Elisa Esposito (Sally Hawkins) was found abandoned as an infant beside a river with wounds on her neck. She is mute and communicates in sign language. In 1962, during the Cold War, she works as a cleaner at a secret government laboratory in Baltimore and lives a sheltered, routine life. Her only friends are her closeted neighbor Giles (Richard Jenkins), who works as an illustrator, and her co-worker Zelda Fuller (Octavia Spencer). Colonel Richard Strickland (Michael Shannon) has captured a mysterious amphibian creature (Doug Jones) from a South American river and brought it to the Baltimore lab for study. Elisa visits it often. 

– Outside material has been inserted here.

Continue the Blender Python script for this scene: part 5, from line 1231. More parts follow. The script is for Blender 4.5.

General Frank Hoyt (Nick Searcy) is persuaded by Strickland to vivisect the creature. Doctor Robert Hoffstetler (Michael Stuhlbarg) is a scientist at the lab, but secretly a Russian spy named Dmitri Mosenkov, and he thinks it should be studied alive. His Soviet handlers also want it dead so the Americans will learn nothing from it. When Elisa hears about these plans, she persuades her neighbor Giles to help her liberate the creature. Hoffstetler stumbles on her plot and decides to help her. Zelda gets drawn in on the scheme.

Elisa plans to release the Amphibian Man in a nearby canal when heavy rain will facilitate access to the ocean, but until then she keeps it in the bathtub. Strickland interrogates everyone after the creature disappears but learns nothing. Giles discovers the Amphibian Man eating one of his cats. Startled, the creature wounds him and escapes. But Elisa finds him in the movie theater downstairs and brings him back. The creature touches Giles’ head and the wound, and in the morning Giles’s hair is growing back and his wound has healed. Elisa ends up having sex with the creature.

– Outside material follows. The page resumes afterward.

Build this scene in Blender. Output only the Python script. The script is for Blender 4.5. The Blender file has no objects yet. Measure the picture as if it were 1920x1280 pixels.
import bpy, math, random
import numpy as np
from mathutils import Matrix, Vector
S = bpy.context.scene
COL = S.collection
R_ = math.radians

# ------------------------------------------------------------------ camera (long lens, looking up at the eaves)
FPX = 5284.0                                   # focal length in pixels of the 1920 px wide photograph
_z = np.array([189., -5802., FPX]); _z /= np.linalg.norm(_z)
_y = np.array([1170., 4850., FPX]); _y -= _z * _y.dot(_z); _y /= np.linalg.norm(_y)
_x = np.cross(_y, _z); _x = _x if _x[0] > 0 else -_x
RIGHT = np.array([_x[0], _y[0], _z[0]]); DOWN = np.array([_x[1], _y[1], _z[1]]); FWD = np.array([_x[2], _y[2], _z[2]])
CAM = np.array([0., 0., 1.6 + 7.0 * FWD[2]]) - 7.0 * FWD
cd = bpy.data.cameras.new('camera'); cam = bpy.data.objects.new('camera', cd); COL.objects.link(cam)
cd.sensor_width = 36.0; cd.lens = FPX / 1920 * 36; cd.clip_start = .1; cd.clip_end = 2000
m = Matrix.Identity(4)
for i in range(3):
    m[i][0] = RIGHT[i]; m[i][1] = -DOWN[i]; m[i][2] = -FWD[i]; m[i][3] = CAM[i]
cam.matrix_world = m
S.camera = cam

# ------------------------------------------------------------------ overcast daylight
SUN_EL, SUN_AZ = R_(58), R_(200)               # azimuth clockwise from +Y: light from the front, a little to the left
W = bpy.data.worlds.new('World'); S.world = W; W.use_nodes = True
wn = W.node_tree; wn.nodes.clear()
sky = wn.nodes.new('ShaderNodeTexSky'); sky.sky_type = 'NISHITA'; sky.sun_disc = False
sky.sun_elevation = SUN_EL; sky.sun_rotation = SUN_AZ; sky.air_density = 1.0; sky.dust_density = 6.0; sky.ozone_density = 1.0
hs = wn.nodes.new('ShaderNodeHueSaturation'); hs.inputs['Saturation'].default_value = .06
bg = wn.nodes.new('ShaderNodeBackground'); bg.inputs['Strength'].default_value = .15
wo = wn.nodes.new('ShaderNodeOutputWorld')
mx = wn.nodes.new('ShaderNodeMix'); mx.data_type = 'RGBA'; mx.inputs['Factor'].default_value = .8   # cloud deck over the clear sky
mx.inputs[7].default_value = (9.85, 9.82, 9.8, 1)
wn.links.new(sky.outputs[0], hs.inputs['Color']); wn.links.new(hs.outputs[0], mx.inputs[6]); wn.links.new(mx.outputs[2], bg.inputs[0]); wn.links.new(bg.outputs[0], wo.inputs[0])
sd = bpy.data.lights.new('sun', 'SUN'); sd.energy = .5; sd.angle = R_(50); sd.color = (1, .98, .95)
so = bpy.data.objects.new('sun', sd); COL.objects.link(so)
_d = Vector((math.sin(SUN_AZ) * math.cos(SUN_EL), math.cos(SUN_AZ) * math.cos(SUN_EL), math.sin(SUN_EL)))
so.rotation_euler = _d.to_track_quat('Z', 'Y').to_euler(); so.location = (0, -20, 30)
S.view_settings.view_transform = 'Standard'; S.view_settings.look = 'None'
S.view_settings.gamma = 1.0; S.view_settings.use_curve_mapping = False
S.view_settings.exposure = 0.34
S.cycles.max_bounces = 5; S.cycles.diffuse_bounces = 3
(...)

General Hoyt turns up at the lab and tells Strickland he has 36 hours to recover the creature. Hoffstetler is told he will be called back to the USSR in two days. The Amphibian Man’s health begins to deteriorate. Hoffstetler meets his handlers and Strickland trails him. Hoffstetler is shot by a handler but Strickland kills both handlers. Strickland tortures Hoffstetler to learn about the plan to free the Amphibian Man and discovers that Elisa and Zelda are behind it. Strickland threatens Zelda at home and her husband Brewster (Martin Roach) reveals that Elisa has him. Strickland finds them at the docks. The Amphibian Man is healed and slashes Strickland’s throat. As the police arrive, the Amphibian Man takes Elisa and dives into the canal. When he applies his healing touch to the scars on her neck, they become the gills she was born with.

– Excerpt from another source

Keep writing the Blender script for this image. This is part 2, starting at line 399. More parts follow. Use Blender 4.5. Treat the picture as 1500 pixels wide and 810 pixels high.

The film was directed by Guillermo del Toro and written by him and Vanessa Taylor. It was filmed in Ontario. It premiered at the Seventh Venice International Film Festival and received the Golden Lion Award. It was acclaimed by critics and selected as one of the top ten films of the year by the American Film Institute. It received thirteen nominations at the 90th Academy Awards and won for Best Picture, Best Director, Best Design, and Best Original Score. It was nominated for seven Golden Globes and won two. It was nominated for twelve awards at the British Academy and won three. And it was nominated for fourteen of the Critics Choice Awards, winning four. It has 92% on Rotten Tomatoes.

The story was inspired by del Toro’s childhood memories of Creature from the Black Lagoon. He tried to make a romance out of a remake of Creature, but the idea was rejected. Sally Hawkins prepared for her role by watching silent films of Charlie Chaplain, Buster Keaton, Harold Lloyd, and especially Stan Laurel. Doug Jones was terrified to play a lead in a movie but studied dancers to get the movements right. Michael Shannon, as the villain, was fascinated by the idea that, if the movie had been made in the Fifties, he would have been the hero. Rex Reed called the film loopy, lunkheaded drivel, but he called the mute woman mentally handicapped and said it was directed by Benicio del Toro.

Sally Hawkins was the only choice for Elisa. The Amphibian Man’s vocalizations were based on del Toro’s breathing. Octavia Spencer thought it wonderful that the two leads were mute, so most of the dialogue was by a black woman and a gay man, who would not have had a voice in the early Sixties. She said she would have played a desk if del Toro asked her to. The dance sequence with Elisa and the Creature was based on one by Fred Astaire and Ginger Rogers. There seems to be a family resemblance between the Amphibian Man and Abe Sapien of Hellboy.  Del Toro said he wanted to see a romance between Julie Adams and the Creature from the Black Lagoon when he first saw that film, but he was six and didn’t know better. Now he was 53 and still didn’t know better.